Ce n’est point le lieu ici d’étudier en détail chacune de ces pièces, nous voulons nous borner à en indiquer les caractères généraux. Il se peut que Jules Lemaître n’ait point, à proprement parler, le « don de la création dramatique » mais, outre que c’est là un cliché bien suranné, il n’est, en tout cas, point douteux que Jules Lemaître, au théâtre comme ailleurs, possède le don du charme et celui de l’émotion. Le don de l’émotion, à chaque instant il se révèle, à chaque instant il nous frappe dans chacune de ses œuvres, aussi bien dans le Député Leveau et dans l’Age difficile que dans Mariage blanc et dans Les Rois dont le deuxième acte est un des plus poignants qui aient été écrits depuis que le théâtre existe, et dans Révoltée même son œuvre de début.
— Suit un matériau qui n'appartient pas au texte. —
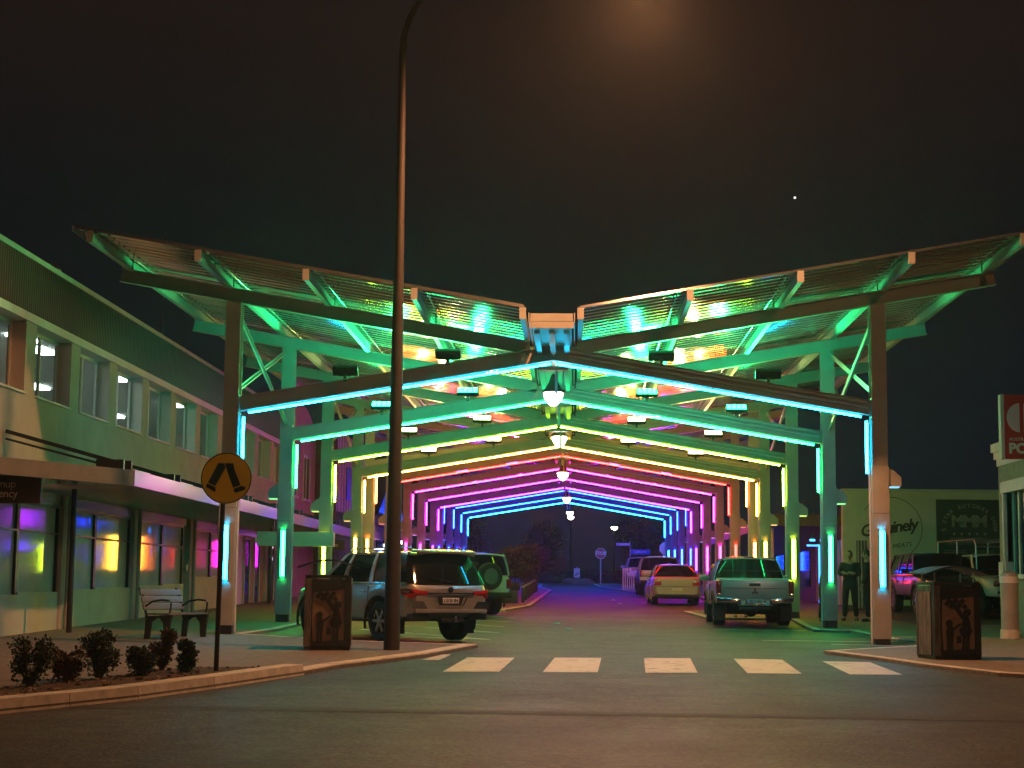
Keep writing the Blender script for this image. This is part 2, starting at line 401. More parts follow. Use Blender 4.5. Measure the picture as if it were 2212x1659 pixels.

Quant au don du charme, à chaque scène il se fait jour et il nous captive, dans le cours de son œuvre dramatique tout entière, par la finesse sérieuse et profonde du dialogue, par l’imprévu des réflexions, par la hardiesse des propos, la nouveauté des situations, par le dilettantisme des personnages essentiels et par l’enjouement de leur scepticisme moins

  1. Discours de M. Gréard à la réception de M. J. Lemaître.